FOR RELEASE: February 16, 2010
CONTACT:  Patricia Dempsey, 410-626-2539
Patricia.dempsey@sjca.edu

Joseph Smith, a tutor at St. John’s College, will give a lecture that explores “Kant’s Rational Being as Moral Being.” Smith’s lecture, which is free and open to the public, will be held in the Francis Scott Key Auditorium on Friday, February 26, at 8:15 p.m.

Immanuel Kant was an 18th-century German philosopher. Smith gives this description of the lecture:

“Given the results of Kant's critique of speculative reason, namely, that we know that we do not know and cannot know the answers to the most basic of metaphysical questions (such as, ‘Does the world have a beginning in time?’), the question arises as to what a non-speculatively grounded morality would look like.
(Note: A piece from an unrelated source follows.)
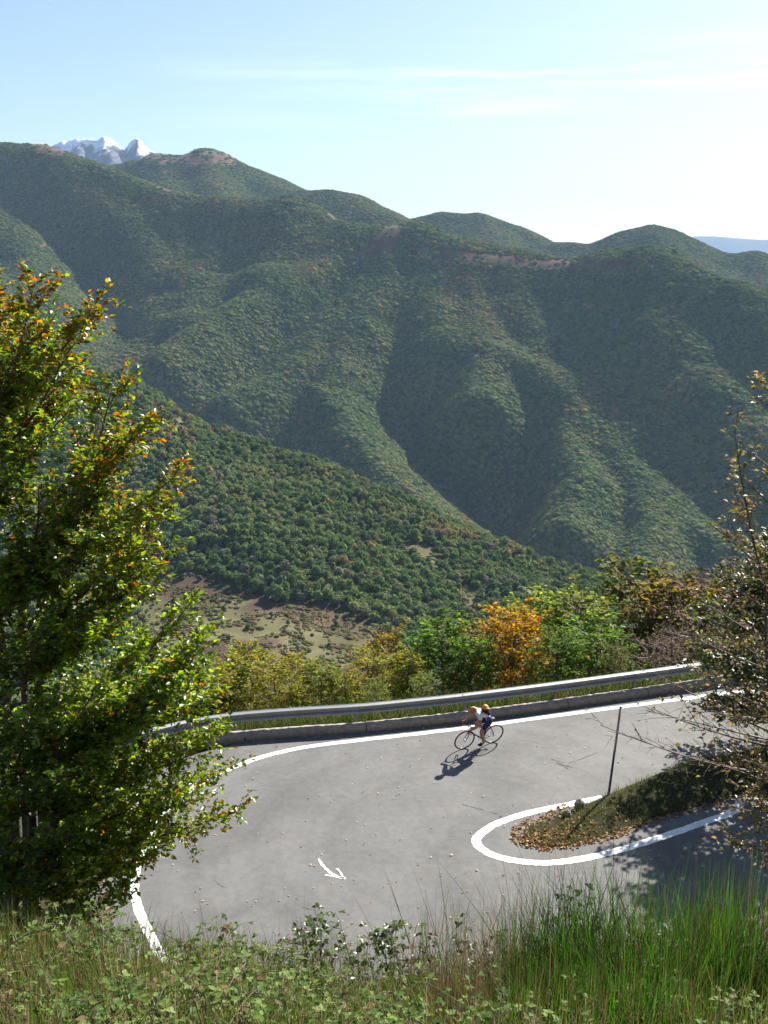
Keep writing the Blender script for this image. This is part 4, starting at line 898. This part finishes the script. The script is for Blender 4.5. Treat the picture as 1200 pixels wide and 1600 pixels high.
for a in ((490, 1402, 9.0, 'tallest bramble shoot standing against the asphalt below the arrow', 6), (595, 1412, 9.0, 'broad bramble shoot beside the spiky reed tuft', 6), (440, 1440, 9.1, 'lower bramble shoot left of the tallest one', 5), (635, 1425, 8.8, 'bramble shoot leaning into the spiky reed tuft', 4),
          (550, 1440, 8.7, 'bramble shoot between the two tall ones', 4), (335, 1462, 9.4, 'bramble shoot just right of the white edge line foot', 5), (375, 1450, 9.2, 'bramble shoot above the thin dry tuft', 4), (150, 1455, 9.3, 'bramble shoot under the beech boughs, middle of the shade', 5), (60, 1470, 9.0, 'leafy bramble shoot at the left border under the beech', 5),
          (855, 1345, 9.3, 'single leafy stalk crossing the white loop line', 1), (925, 1350, 9.2, 'pale flowering stalk over the shaded road', 1), (740, 1430, 8.6, 'bramble shoot among the brown reeds', 3), (1030, 1440, 8.0, 'pale leafy shoot between the green broom tufts', 3)):
    shoot(*a)
# ------------------------------------------------------------------ cyclist
fr, re = gnd(727, 1169.5), gnd(765, 1161.5); hd = fr - re; yaw = math.atan2(hd[1], hd[0]); mid_c = (fr + re) / 2; WB = .98; RW = .335
bike = empty('racing_bicycle', mid_c); LEAN = math.radians(15)
bike.rotation_euler = (Matrix.Rotation(yaw, 3, 'Z') @ Matrix.Rotation(-LEAN, 3, 'X')).to_euler()
tag(bike, 'dark racing bicycle with drop handlebar ridden round the bend', 'bicycle')
M['tyre'] = simple('tyre', (.012, .012, .012), .7); M['rim'] = simple('rim', (.18, .18, .19), .35, .8); M['spoke'] = simple('spoke', (.45, .45, .46), .35, .9); M['frame'] = simple('frame', (.05, .055, .07), .3, .1)
M['chrome'] = simple('chrome', (.5, .5, .52), .25, .95); M['saddle'] = simple('saddle', (.02, .02, .02), .6); M['tape'] = simple('tape', (.03, .03, .035), .8)
wheel0 = None
for x in (-WB / 2, WB / 2):
    w = empty('wheel', (x, 0, RW)); w.parent = bike
    b = MB(); b.torus(RW - .015, .018, 36, 8); b.build('tyre', M['tyre'], w, True)
    b = MB(); b.torus(RW - .033, .010, 36, 6); b.build('rim', M['rim'], w, True)
    b = MB(); b.tube([(0, -.045, 0), (0, .045, 0)], .02, 8); b.build('hub', M['chrome'], w)
    for k in range(16):
        a = k * math.pi / 8; b = MB(); b.tube([(.018 * math.cos(a + 1), .02 * (-1) ** k, .018 * math.sin(a + 1)), ((RW - .035) * math.cos(a), 0, (RW - .035) * math.sin(a))], .0016, 3, False); b.build('spoke', M['spoke'], w)
BBk = np.array((-.09, 0, .27)); HT = np.array((.345, 0, .76)); HB = np.array((.385, 0, .62)); SE = np.array((-.25, 0, .80)); RA = np.array((-WB / 2, 0, RW)); FA = np.array((WB / 2, 0, RW)); SD = np.array((-.285, 0, .93))
b = MB()
for p, q, r in ((BBk, HB, .023), (SE, HT - (0, 0, .01), .019), (BBk, SE, .019), (HB - (0, 0, .02), HT + (0, 0, .03), .018)): b.tube([p, q], r, 8)
for sy in (-1, 1): b.tube([BBk + (0, .03 * sy, 0), RA + (0, .055 * sy, 0)], .009, 6); b.tube([SE + (0, .015 * sy, 0), RA + (0, .055 * sy, 0)], .008, 6)
b.build('frame', M['frame'], bike, True)
b = MB()
for sy in (-1, 1): b.tube([HB + (0, .02 * sy, -.03), HB + (.02, .045 * sy, -.10), FA + (0, .05 * sy, 0)], [.014, .013, .009], 6)
b.build('fork', M['frame'], bike, True)
b = MB(); b.tube([SE, SD], .013, 8); b.build('seat_post', M['chrome'], bike, True)
b = MB(); b.sphere(SD + (-.04, 0, .02), (.10, .075, .028), 10, 6); b.sphere(SD + (.08, 0, .02), (.09, .028, .022), 8, 6); b.build('saddle', M['saddle'], bike, True)
b = MB(); b.tube([HT + (0, 0, .02), HT + (.02, 0, .06), HT + (.11, 0, .07)], .013, 8)
for sy in (-1, 1): b.tube([HT + (.11, 0, .07), HT + (.11, .18 * sy, .07), HT + (.17, .205 * sy, .065), HT + (.205, .21 * sy, .02), HT + (.17, .21 * sy, -.05), HT + (.08, .21 * sy, -.06)], .0125, 7)
hb = b.build('handlebar', M['tape'], bike, True)
for sy in (-1, 1):
    b = MB(); b.tube([HT + (.16, .205 * sy, .07), HT + (.215, .205 * sy, .10), HT + (.225, .205 * sy, .02), HT + (.20, .205 * sy, -.06)], [.017, .014, .008, .005], 6); b.build('brake_lever', M['tape'], hb, True)
b = MB()
for k in range(24):
    a0, a1 = k * math.pi / 12, (k + 1) * math.pi / 12; b.tube([BBk + (.095 * math.cos(a0), -.045, .095 * math.sin(a0)), BBk + (.095 * math.cos(a1), -.045, .095 * math.sin(a1))], .006, 4, False)
for k in range(5): a = k * 1.2566; b.tube([BBk + (0, -.045, 0), BBk + (.093 * math.cos(a), -.045, .093 * math.sin(a))], .006, 4)
b.build('chainring', M['chrome'], bike)
CR = math.radians(-62)                                     # left crank angle (forward-down), right opposite
crank = {}
for sy, a in ((1, CR), (-1, CR + math.pi)):
    e = BBk + np.array((.172 * math.cos(a), .075 * sy, .172 * math.sin(a))); crank[sy] = e; b = MB(); b.tube([BBk + (0, .06 * sy, 0), e], [.012, .010], 6); c_ = b.build('crank', M['chrome'], bike)
    b = MB(); b.box(e + (0, .05 * sy, 0), (.085, .075, .018)); b.build('pedal', M['saddle'], c_)
b = MB(); b.tube([BBk + (.0, -.045, .095), RA + (0, -.045, .035)], .004, 4); b.tube([BBk + (.0, -.045, -.095), RA + (0, -.045, -.07)], .004, 4); b.build('chain', M['saddle'], bike)

rider = empty('person', mid_c); rider.rotation_euler = bike.rotation_euler; tag(rider, 'cyclist in white and blue jersey crouching low over the handlebar', 'person')
skin_c = (.42, .21, .13); MATS = [simple('skin', skin_c, .5), simple('jersey', (.78, .78, .80), .8), simple('shorts', (.03, .035, .10), .8), simple('shoe', (.02, .02, .02), .5), simple('jersey_blue', (.10, .10, .35), .8), simple('sock', (.6, .6, .6), .9)]
J = {'pel': (-.25, 0, 1.00), 'wai': (-.09, 0, 1.13), 'che': (.10, 0, 1.24), 'upc': (.20, 0, 1.275), 'nk': (.275, 0, 1.30), 'hd0': (.335, 0, 1.335), 'hd1': (.40, 0, 1.40)}
RD = {'pel': (.145, .12), 'wai': (.135, .105), 'che': (.155, .115), 'upc': (.135, .10), 'nk': (.055, .055), 'hd0': (.07, .075), 'hd1': (.085, .09)}
ED = [('pel', 'wai', 1), ('wai', 'che', 1), ('che', 'upc', 1), ('upc', 'nk', 1), ('nk', 'hd0', 0), ('hd0', 'hd1', 0)]
for sy, sd in ((1, 'l'), (-1, 'r')):
    pd = crank[sy] + np.array((0, .05 * sy, .02)); an = pd + np.array((-.10, 0, .10)); hip = np.array((-.23, .09 * sy, .97)); v = an - hip; d = np.linalg.norm(v); lt, ls_ = .44, .43
    a_ = math.acos(max(-1, min(1, (lt * lt + d * d - ls_ * ls_) / (2 * lt * d)))); u = v / d; pf = np.array((u[2], 0, -u[0])); pf = pf if pf[0] > 0 else -pf; kn = hip + u * lt * math.cos(a_) + pf * lt * math.sin(a_) + np.array((0, .02 * sy, 0))
    th = hip + (kn - hip) * .62; cal = kn + (an - kn) * .35; sh = np.array((.20, .175 * sy, 1.255)); hn = HT + np.array((.155, .205 * sy, .085)); el = (sh + hn) / 2 + np.array((-.07, .05 * sy, -.07)); fa = el + (hn - el) * .8
    for nm, p, r in (('hip', hip, .108), ('th', th, .088), ('kn', kn, .063), ('cal', cal, .064), ('an', an, .042), ('hee', pd + (-.085, 0, .025), .04), ('toe', pd + (.10, 0, .012), .033), ('sh', sh, .072), ('el', el, .05), ('fa', fa, .038), ('ha', hn, .036)):
        J[nm + sd] = tuple(p); RD[nm + sd] = (r, r)
    ED += [('pel', 'hip' + sd, 2), ('hip' + sd, 'th' + sd, 2), ('th' + sd, 'kn' + sd, 0), ('kn' + sd, 'cal' + sd, 0), ('cal' + sd, 'an' + sd, 0), ('an' + sd, 'hee' + sd, 5), ('hee' + sd, 'toe' + sd, 3), ('upc', 'sh' + sd, 1), ('sh' + sd, 'el' + sd, 0), ('el' + sd, 'fa' + sd, 0), ('fa' + sd, 'ha' + sd, 0)]
    for q, (dx, dy, dz) in enumerate(((.045, .012, -.045), (.055, .004, -.05), (.05, -.006, -.052), (.04, -.016, -.045), (.005, -.03 * 1, -.03))):
        k0, k1 = 'f%d' % q + sd, 'g%d' % q + sd; hp = np.array(J['ha' + sd]); J[k0] = tuple(hp + (dx * .8, dy * 2.0, .008)); J[k1] = tuple(hp + (dx, dy * 2.0, dz)); RD[k0] = (.0105, .0105); RD[k1] = (.009, .009); ED += [('ha' + sd, k0, 0), (k0, k1, 0)]
names = list(J); ix = {n: i for i, n in enumerate(names)}
me = bpy.data.meshes.new('rider_skeleton'); me.from_pydata([J[n] for n in names], [(ix[a], ix[b]) for a, b, _ in ED], [])
tmp = bpy.data.objects.new('rider_skeleton', me); col.objects.link(tmp); sk = tmp.modifiers.new('skin', 'SKIN'); sk.use_smooth_shade = True
for i, n in enumerate(names): me.skin_vertices[0].data[i].radius = RD[n]; me.skin_vertices[0].data[i].use_root = (n == 'pel')
tmp.modifiers.new('sub', 'SUBSURF').levels = 2
dg = bpy.context.evaluated_depsgraph_get(); bm_ = bpy.data.meshes.new_from_object(tmp.evaluated_get(dg)); bpy.data.objects.remove(tmp)
for m in MATS: bm_.materials.append(m)
cen = np.array([p.center[:] for p in bm_.polygons]); best = np.full(len(cen), 9.0); mi = np.zeros(len(cen), int)
for a, b, k in ED:
    A, B = np.array(J[a]), np.array(J[b]); t = np.clip(((cen - A) @ (B - A)) / ((B - A) @ (B - A) + 1e-9), 0, 1); d = np.linalg.norm(cen - A - t[:, None] * (B - A), axis=1) / max(.03, (RD[a][0] + RD[b][0]) / 2); s_ = d < best; best[s_] = d[s_]; mi[s_] = k
mi[(mi == 1) & (cen[:, 2] < 1.16) & (np.abs(cen[:, 1]) > .06)] = 4; mi[(mi == 1) & (cen[:, 0] < -.20)] = 2
for i, p in enumerate(bm_.polygons): p.material_index = int(mi[i]); p.use_smooth = True
body = obj('body', bm_, None, rider)
hc = np.array(J['hd1']); M['hair'] = simple('hair', (.40, .20, .075), .6, scale=40, var=.4); M['eye'] = simple('eye', (.02, .02, .02), .3)
b = MB(); b.sphere(hc + (-.02, 0, .015), (.112, .098, .105), 12, 9, .04, np.random.default_rng(3)); b.sphere(hc + (-.10, 0, -.05), (.05, .055, .075), 8, 6); b.build('hair', M['hair'], rider, True)
b = MB(); b.sphere(hc + (.075, 0, -.03), (.06, .068, .085), 10, 8); b.sphere(hc + (.138, 0, -.035), (.02, .014, .022), 6, 5); b.build('face', MATS[0], rider, True)
for sy in (-1, 1):
    b = MB(); b.sphere(hc + (.127, .028 * sy, -.012), (.008, .012, .008), 6, 4); b.build('eye', M['eye'], rider); b = MB(); b.sphere(hc + (.01, .092 * sy, -.03), (.02, .012, .032), 6, 5); b.build('ear', MATS[0], rider)
b = MB(); b.sphere(hc + (.125, 0, -.075), (.010, .026, .007), 6, 4); b.build('mouth', simple('lips', (.30, .09, .08), .5), rider)
def worn(name, lab, cat):
    e = empty(name, mid_c); e.rotation_euler = bike.rotation_euler; tag(e, lab, cat); return e
bp_ = worn('backpack', 'small black pack on the back of the cyclist', 'backpack'); Rp = Matrix.Rotation(math.radians(-28), 3, 'Y')
b = MB(); b.sphere((-.04, 0, 1.29), (.155, .125, .075), 12, 8); b.sphere((-.12, 0, 1.22), (.10, .13, .07), 10, 7); b.build('bag', M['saddle'], bp_, True)
for sy in (-1, 1): b = MB(); b.tube([(.05, .10 * sy, 1.35), (.17, .11 * sy, 1.36), (.23, .10 * sy, 1.27), (.16, .13 * sy, 1.16)], .012, 5); b.build('strap', M['saddle'], bp_, True)
hl = worn('cycle_helmet', 'orange and black cycle helmet strapped on top of the pack', 'helmet'); M['helm'] = simple('helm', (.50, .24, .05), .35, var=.3, scale=14)
for k in range(5): b = MB(); y_ = (k - 2) * .042; b.tube([(-.15, y_ * .7, 1.37), (-.10, y_, 1.445 - abs(y_) * .35), (-.02, y_, 1.46 - abs(y_) * .35), (.06, y_ * .8, 1.40)], [.015, .024, .024, .014], 6); b.build('shell_rib', M['helm'], hl, True)
b = MB(); b.sphere((-.05, 0, 1.38), (.12, .09, .055), 10, 7); b.build('liner', M['saddle'], hl, True)
# ------------------------------------------------------------------ haze
def haze():
    m, nt, N, out = mat('haze')
    v = N('ShaderNodeVolumePrincipled', {'Color': (.46, .66, 1, 1), 'Density': 4.6e-5, 'Anisotropy': 0.0})
    nt.links.new(v.outputs[0], out.inputs['Volume'])
    b = MB(); b.box((3000, 9500, 350), (18000, 19600, 2100)); o = b.build('haze', m); tag(o, 'thin blue haze filling the valley air', 'haze', kind='stuff')
haze()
This lecture will focus on a passage at the beginning of Kant's ‘second Critique’ where he addresses the relation of speculative and practical reason, especially the emergence of practical reason as primary. The primacy of practical reason preserves some of the most basic characteristics of reason, namely its universality and necessity, while opening up the possibility of a morality that is not relative, not relative to historical and social conditions and, shockingly, not even relative to human nature per se.”

Smith joined St. John’s as a tutor in 2001.

This lecture is supported by a challenge grant from the National Endowment for the Humanities and the Hodson Trust.  Any views, findings, conclusions or recommendations expressed in this lecture do not necessarily represent those of the National Endowment for the Humanities or the Hodson Trust.